From Charles H. Spurgeon, preaching on Hebrews 10:12-13:

Charles Spurgeon called to pastor New Park Street Church at age 19.
AT THE LORD’S table we wish to have no subject for contemplation but our blessed Lord Jesus Christ, and we have been wont generally to consider him as the crucified One, “the Man of sorrows, and acquainted with grief,” while we have had before us the emblems of his broken body, and of his blood shed for many for the remission of sins; but I am not quite sure that the crucified Saviour is the only appropriate theme, although, perhaps, the most so. It is well to remember how our Saviour left us—by what road he travelled through the shadows of death; but I think it is quite as well to recollect what he is doing while he is away from us—to remember the high glories to which the crucified Saviour has attained; and it is, perhaps, as much calculated to cheer our spirits to behold him on his throne as to consider him on his cross. We have seen him one his cross, in some sense; that is to say, the eyes of men on earth did see the crucified Saviour; but we have no idea of what his glories are above; they surpass our highest thought. Yet faith can see the Saviour exalted on his throne, and surely there is no subject that can keep our expectations alive, or cheer our drooping faith better than to consider, that while our Saviour is absent, he is absent on his throne, and that when he has left his Church to sorrow for him, he has not left us comfortless—he has promised to come to us—that while he tarries he is reigning, and that while he is absent he is sitting high on his father’s throne.

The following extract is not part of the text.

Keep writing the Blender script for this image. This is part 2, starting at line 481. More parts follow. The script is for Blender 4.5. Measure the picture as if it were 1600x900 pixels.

The Apostle shews here the superiority of Christ’s sacrifice over that of every other priest. “Every priest standeth daily ministering and offering oftentimes the same sacrifices, which can never take away sins; but this man,” or priest—for the word “man” is not in the original “after he had offered one sacrifice for sins,” had finished his work, and for ever, he “sat down.” You see the superiority of Christ’s sacrifice rests in this, that the priest offered continually, and after he had slaughtered one lamb, another was needed; after one scape-goat was driven into the wilderness, a scape-goat was needed the next year, “but this man, when he had offered only one sacrifice for sins,” did what thousands of scape-goats never did, and what hundreds of thousands of lambs never could effect. He perfected our salvation, and worked out an entire atonement for the sins of all his chosen ones.